The advantages of well-structured Disco franchise operations are numerous: it improves operational efficiency of Discos. Save for major faults at certain voltage levels (possibly at 33kV), customer complaints are quickly attended to and resolved as the franchisee is on ground and remuneration is incentive based. Service improvement and customer satisfaction in our view should be the primary driver of any Disco franchisee structure. Resolving customer complaints in a timely manner actually increases Disco revenues.
Also, franchisees can take upon themselves to secure operational/working capital to finance their operations in their areas of operations. Lenders are able to better assess their operations and provide working capital to the Disco franchisee being that the cash flow from the franchisee area of operation may be ring-fenced. At the moment, most Discos are unable to secure significant working capital to finance their operations. Discos have very few operation field vehicles, which are insufficient to service even one business unit.

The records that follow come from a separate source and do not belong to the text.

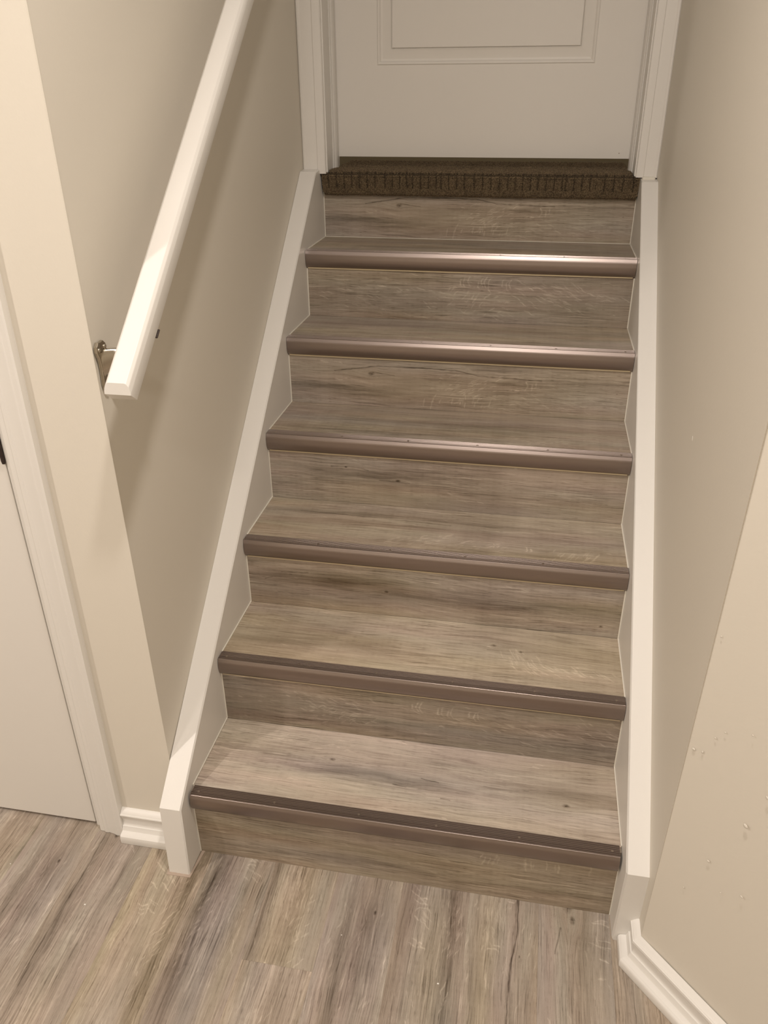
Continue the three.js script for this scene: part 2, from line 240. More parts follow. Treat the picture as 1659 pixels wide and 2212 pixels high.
// ---------------------------------------------------------------- floor of planks, boards running towards the stair
{
  const floor = group('floor'); struct(floor, 'grey brown wood-look plank floor in front of the stair');
  mesh('subfloor', box(-2.4, 2.4, -0.06, -0.012, -0.5, 3.6), M.subfloor, floor);
  const PW = 0.1492, LEN = 1.22, defs = [
    { seed: 11, tone: -13, warm: 0, streaks: [[0.3, 0.03, 0.3, 0.01, 30], [0.2, 0.11, 0.2, 0.008, 24]], knots: [[0.115, 0.05, 0.006]], cracks: [[[[0.0, 0.018], [0.2, 0.024], [0.45, 0.02]], 0.0011, 0.7]], flecks: [[0.1, 0.1, 0.1, 0.03, 26, 0.5, 0.012, 0.0007, 0.7]] },
    { seed: 12, tone: -9, warm: 4, streaks: [[0.2, 0.125, 0.4, 0.02, 34]], flecks: [[0.15, 0.06, 0.2, 0.03, 18, 0.9, 0.02, 0.001, 0.7], [0.3, 0.11, 0.22, 0.02, 26, -0.35, 0.02, 0.0007, 0.8]], loops: [[0.05, 0.1, 0.012, 2, 1], [0.29, 0.045, 0.016, 3, 1]] },
    { seed: 13, tone: -15, warm: -1, streaks: [[0.3, 0.03, 0.35, 0.022, 38]], flecks: [[0.2, 0.03, 0.24, 0.02, 34, -0.3, 0.02, 0.0007, 0.8], [0.14, 0.11, 0.06, 0.02, 12, 1.0, 0.018, 0.001, 0.8], [0.3, 0.1, 0.1, 0.03, 14, 0.2, 0.02, 0.0008, 0.6]], loops: [[0.13, 0.1, 0.014, 2, -1]] },
    { seed: 14, tone: -8, warm: 4, streaks: [[0.2, 0.01, 0.3, 0.012, 26]], flecks: [[0.17, 0.07, 0.1, 0.04, 40, 0.1, 0.022, 0.001, 0.5], [0.28, 0.1, 0.1, 0.03, 12, -0.6, 0.02, 0.001, 0.6]], loops: [[0.09, 0.1, 0.016, 3, 1], [0.36, 0.06, 0.02, 2, 1]] },
    { seed: 15, tone: -11, warm: 0, streaks: [[0.2, 0.09, 0.25, 0.03, 24], [0.35, 0.05, 0.2, 0.012, 26]], knots: [[0.205, 0.1, 0.004]], flecks: [[0.2, 0.05, 0.25, 0.05, 24, -0.05, 0.018, 0.0006, 0.6]], cracks: [[[[0.19, 0.07], [0.23, 0.085], [0.25, 0.08]], 0.0008, 0.5]] },
    { seed: 16, tone: -12, warm: 0, streaks: [[0.25, 0.12, 0.35, 0.018, 34], [0.1, 0.02, 0.2, 0.015, 20]], flecks: [[0.22, 0.12, 0.2, 0.025, 30, -0.4, 0.017, 0.0007, 0.85], [0.2, 0.05, 0.1, 0.03, 14, 0.9, 0.02, 0.0009, 0.7]], loops: [[0.16, 0.05, 0.018, 3, -1], [0.26, 0.055, 0.014, 2, -1]] },
    { seed: 17, tone: -7, warm: 3, streaks: [[0.05, 0.1, 0.1, 0.03, 28], [0.3, 0.02, 0.2, 0.014, 18]], flecks: [[0.2, 0.06, 0.14, 0.03, 34, 0.05, 0.024, 0.0009, 0.5]], loops: [[0.12, 0.09, 0.02, 2, 1], [0.24, 0.06, 0.02, 2, -1]], cracks: [[[[0.0, 0.108], [0.1, 0.104], [0.2, 0.106], [0.27, 0.094], [0.45, 0.09]], 0.0017, 1.0]], knots: [[0.25, 0.112, 0.0025]] },
    { seed: 18, tone: -8, warm: 0, streaks: [[0.15, 0.09, 0.25, 0.02, 22]], knots: [[0.11, 0.062, 0.015], [0.148, 0.072, 0.007]], flecks: [[0.2, 0.13, 0.1, 0.016, 10, 1.5, 0.026, 0.0011, 0.8], [0.08, 0.12, 0.05, 0.02, 6, 1.4, 0.018, 0.001, 0.6]], cracks: [[[[0.02, 0.045], [0.06, 0.058]], 0.0012, 0.7], [[[0.17, 0.046], [0.23, 0.034]], 0.0013, 0.7]] },
    { seed: 19, tone: -7, warm: 2, streaks: [[0.2, 0.1, 0.2, 0.02, 20]], flecks: [[0.2, 0.07, 0.2, 0.06, 26, -0.2, 0.02, 0.0008, 0.6]] },
  ];
  const mats = defs.map((d) => oakMat({ L: LEN, H: PW, scale: 1670, scatter: 200, tilt: d.seed % 2 ? -0.25 : 0.22, ...d }, 0.46));
  const plankGeo = (len) => {                     // u runs with z so that the print starts at the stair
    const g = box(0.00004, PW - 0.00004, -0.012, 0, 0.00008, len - 0.00008, 0), p = g.attributes.position, uv = g.attributes.uv;
    for (let i = 0; i < p.count; i++) uv.setXY(i, p.getZ(i) / LEN, p.getX(i) / PW);
    return g;
  };
  const full = plankGeo(LEN), x0 = 0.9285 - PW * 22, cut = new Map();
  const plank = (x, z, len, m) => { const key = len.toFixed(3); if (!cut.has(key)) cut.set(key, len === LEN ? full : plankGeo(len)); const k = mesh('plank', cut.get(key), m, floor); k.position.set(x, 0, z); return k; };
  for (let c = 0; c < 31; c++) {
    const x = x0 + c * PW, idx = 14 <= c && c <= 22 ? c - 14 : (c * 5 + 2) % 9;          // the nine boards that reach into the picture carry their own print
    let z = -0.12; const first = c === 17 ? 0.356 : [1.0, 0.62, 1.15, 0.8, 1.2, 0.7][(c * 7) % 6];
    let len = Math.max(0.356, first), n = 0;
    while (z < 3.55) { plank(x, z, len, mats[n === 0 ? idx : (idx + n * 4 + 1) % 9]); z += len; len = LEN; n++; }
  }
  const flake = new THREE.IcosahedronGeometry(0.0016, 0);
  for (const [x, z, k] of [[-0.198, 0.178, 1.2], [0.372, 0.148, 0.7], [0.585, 0.215, 1.2], [-0.42, 0.112, 0.7]]) { const f = mesh('paint_flake', flake, M.trim, floor); f.position.set(x, 0.0004 * k, z); f.scale.set(k * 1.3, k * 0.4, k); }
  const patch = mesh('filler_patch', prism([[-0.056, 0.055], [-0.053, 0.075], [0.003, 0.0735], [0.010, 0.0], [0.003, 0.0], [0, 0.06], [-0.05, 0.062]], [[-0.056, 0.055], [-0.053, 0.075], [0.003, 0.0735], [0.010, 0.0], [0.003, 0.0], [0, 0.06], [-0.05, 0.062]], 0, 0.0009), M.filler, floor);
  tag(patch, 'pinkish filler around the foot of the left skirt');
}

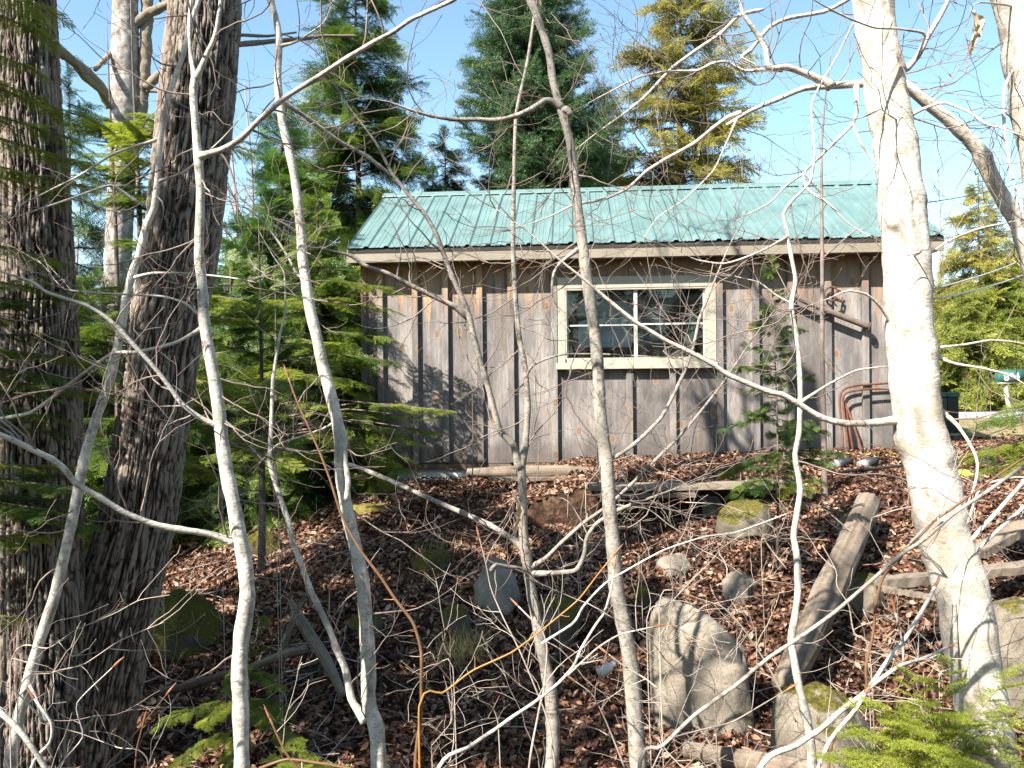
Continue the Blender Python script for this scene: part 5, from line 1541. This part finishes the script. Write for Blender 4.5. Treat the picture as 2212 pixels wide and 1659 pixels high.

Lastly, franchisees are better able to carry customer enumeration exercises as well as metering services on behalf of Discos. Proper customer enumeration and metering are key success factors in Disco operations. In addition, franchisees are able to address the issue of electricity theft via meter bypasses or unauthorized connections within their areas of operations without deploying much capital in doing so.
The input and investment based franchise model is the most prominent franchise model for distribution of electricity in India. Distribution Franchise model has been implemented in various Indian cities for supplying electricity to the consumers, and was able to bring down the AT&C losses by more than 20 percent during its period of operation.

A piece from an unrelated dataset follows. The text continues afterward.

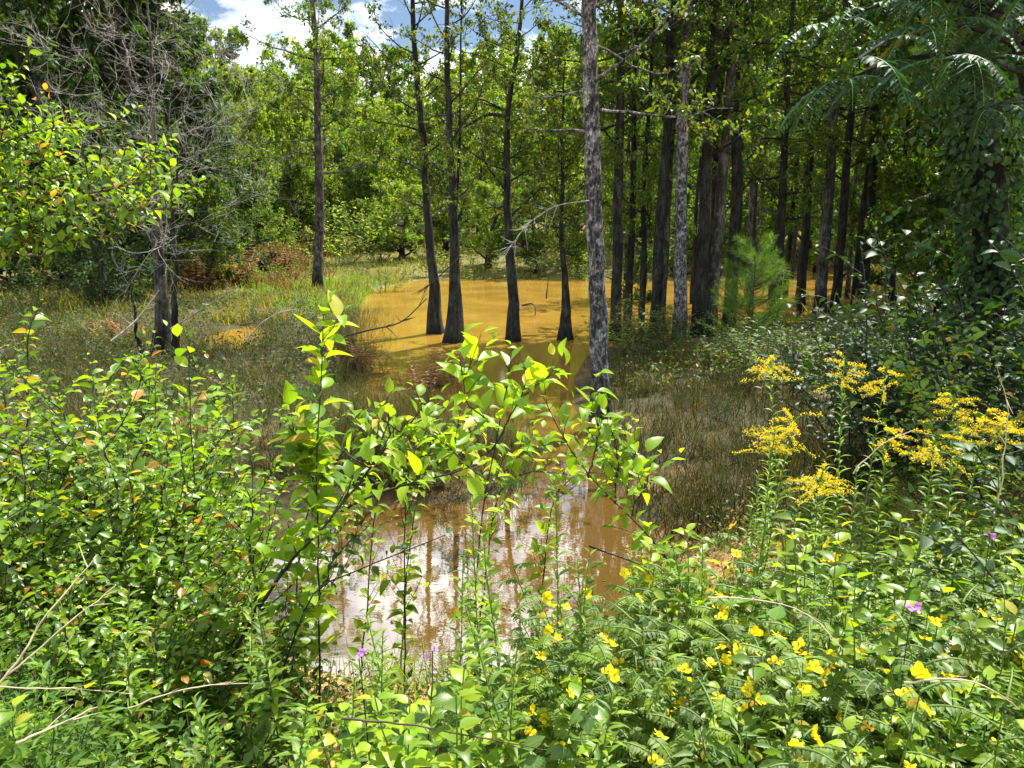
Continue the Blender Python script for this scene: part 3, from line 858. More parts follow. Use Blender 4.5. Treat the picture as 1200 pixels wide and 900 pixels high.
# ------------------------------------------------------------------ shrubs
def make_shrub(name, seed, n_stem, Hh, spread, ll, lw, leaf, wood, shoots=6, spacing=.035, fine=True, stem_r=.007, tip=True, peak=.42, fold=.14, droop=0., curl=(0, .5), rnd_dir=.35, shoot_len=.4):
    global rng
    rng = np.random.default_rng(seed)
    root = empty(name)
    az = np.arange(n_stem) * 2.4 + rng.normal(0, .4, n_stem)
    tilt = rng.uniform(.1, 1.0, n_stem) * spread
    base = np.stack([np.cos(az), np.sin(az), 0 * az], -1) * rng.uniform(.01, .1, n_stem)[:, None] * Hh
    d = np.stack([np.cos(az) * np.sin(tilt), np.sin(az) * np.sin(tilt), np.cos(tilt)], -1)
    L_ = Hh * rng.uniform(.75, 1.1, n_stem)
    S = grow(base + [0, 0, -.05], d, L_, 9, .09, .12)
    ms = MB()
    tubes(ms, S, taper(np.full(n_stem, stem_r), 9, .3), 5)
    ix = np.repeat(np.arange(n_stem), shoots); t = rng.uniform(.22, .98, len(ix))
    p, dd = along(S, ix, t)
    rad = unit(rnd3(len(ix))); rad[:, 2] = np.abs(rad[:, 2]) * .5
    Sh = grow(p, unit(dd * .6 + rad * .9), Hh * shoot_len * rng.uniform(.5, 1.2, len(ix)) * (1.15 - .5 * t), 6, .1, .08 - droop)
    tubes(ms, Sh, taper(np.full(len(ix), stem_r * .45), 6, .4), 4)
    ms.build('stem', M[wood], root)
    mf = MB()
    tm = leaf_fine(lw, fold, 5, peak) if fine else leaf_cheap(lw, .1)
    # leaves along shoots and along the upper stems
    for Pp, lo in ((Sh, .08), (S, .35)):
        Ls = np.linalg.norm(np.diff(Pp, axis=1), axis=2).sum(1)
        cnt = np.maximum(3, ((1 - lo) * Ls / spacing).astype(int))
        idx = np.repeat(np.arange(len(Pp)), cnt)
        tt = np.concatenate([np.linspace(lo, 1, c) for c in cnt])
        n = len(idx)
        pos, tan = along(Pp, idx, tt)
        side = np.where(np.arange(n) % 2 == 0, 1, -1)[:, None]
        lat = unit(np.cross(tan, np.array([0, 0, 1.]) + rnd3(n) * .25)) * side
        young = np.clip((tt - .75) / .25, 0, 1)[:, None]
        dr = unit(lat * (1 - .45 * young) + tan * (.45 + .7 * young) + unit(rnd3(n)) * rnd_dir + np.array([0, 0, -.1 - droop]))
        upv = unit(np.array([0, 0, 1.]) + rnd3(n) * .35 - tan * .25)
        sc = ll * rng.uniform(.4, 1.25, n) * (1 - .4 * young[:, 0])
        leaves(mf, tm, pos + dr * .008, dr, upv, sc, 0, curl)
    mf.build('foliage', M[leaf], root)
    return root


SH = [make_shrub('leafy_shrub', 101, 10, 1.35, .95, .064, .3, 'shrub_leaf', 'stem_dark', 11, .026),
      make_shrub('leafy_shrub', 102, 9, 1.35, 1.0, .058, .32, 'shrub_leaf', 'stem_dark', 12, .025),
      make_shrub('leafy_shrub', 103, 11, 1.35, .9, .068, .28, 'shrub_leaf', 'stem_dark', 10, .027)]
DK = [make_shrub('dark_shrub', 121, 9, 2.2, .7, .125, .27, 'dark_leaf', 'stem_dark', 10, .065, stem_r=.012, shoot_len=.32, droop=.1),
      make_shrub('dark_shrub', 122, 10, 2.2, .8, .115, .29, 'dark_leaf', 'stem_dark', 10, .065, stem_r=.012, shoot_len=.32, droop=.1)]
BB = [make_shrub('bank_bush', 134, 12, 1.4, .9, .09, .16, 'bank_leaf', 'twig_brown', 9, .055, fine=False, shoot_len=.35)]
FB = [make_shrub('marsh_bush', 131, 12, 1.4, .8, .10, .2, 'far_leaf', 'twig_brown', 9, .06, fine=False, shoot_len=.35),
      make_shrub('marsh_bush', 132, 12, 1.4, .9, .11, .22, 'far_leaf_yellow', 'twig_brown', 9, .06, fine=False, shoot_len=.35),
      make_shrub('marsh_bush', 133, 12, 1.4, .8, .09, .2, 'cover_leaf', 'twig_brown', 9, .055, fine=False, shoot_len=.35)]


def top_scale(px, py, Y, unit_h, ground=None):
    x = X_at(px, Y, 1.5)
    gz = h1(x, Y) if ground is None else ground
    top = W(px, py, Y)[2]
    return x, gz, max(.25, (top - gz) / unit_h)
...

Over the years, government of India has continuously been voicing intentions of implementing distribution franchise model in 200 cities based on the success of distribution franchisees in the cities of Maharashtra, Uttar Pradesh and Odisha. In Varanasi district, AT&C losses were over 30 percent in 2014, resulting in inadequate power supply, thereby calling for the implementation of distribution franchise model in the district.
Currently there are several prominent Indian companies that are operating as power distribution franchisees in India such as Torrent Power, SPML Infra, Essel Utilities, Feedback Energy Distribution Company and CESC Limited.
Franchising Disco Operations in Nigeria
To address the service delivery challenges currently facing Discos, we suggest NERC and the Discos look at the Distribution Franchise model and the possibility of franchising specific areas of their network geographical coverage areas to third party Disco Franchisees. Disco franchising operations, if well structured, should allow 3rd party operators provide revenue collection and protection services, fault clearance, network operations and maintenance services, meter reading and inspection services and customer services to electricity customers on behalf of the Discos.
At the moment, a number of Discos seem to be operating some form of franchising or rather outsourcing in the area of revenue collection, whereby revenue collection services have been outsourced to third-party revenue collectors. Beyond outsourcing revenue collections, Discos need to start looking at broader franchising opportunities in rural areas and in areas with high losses.
Disco Franchisees can be the state or local government, private third party utility companies, estate associations and even community unions with the financial and technical means. However, Disco Franchisees must emerge from a competitive bidding process with clearly defined bid parameters, operational outputs and standard operating procedures during the contract period.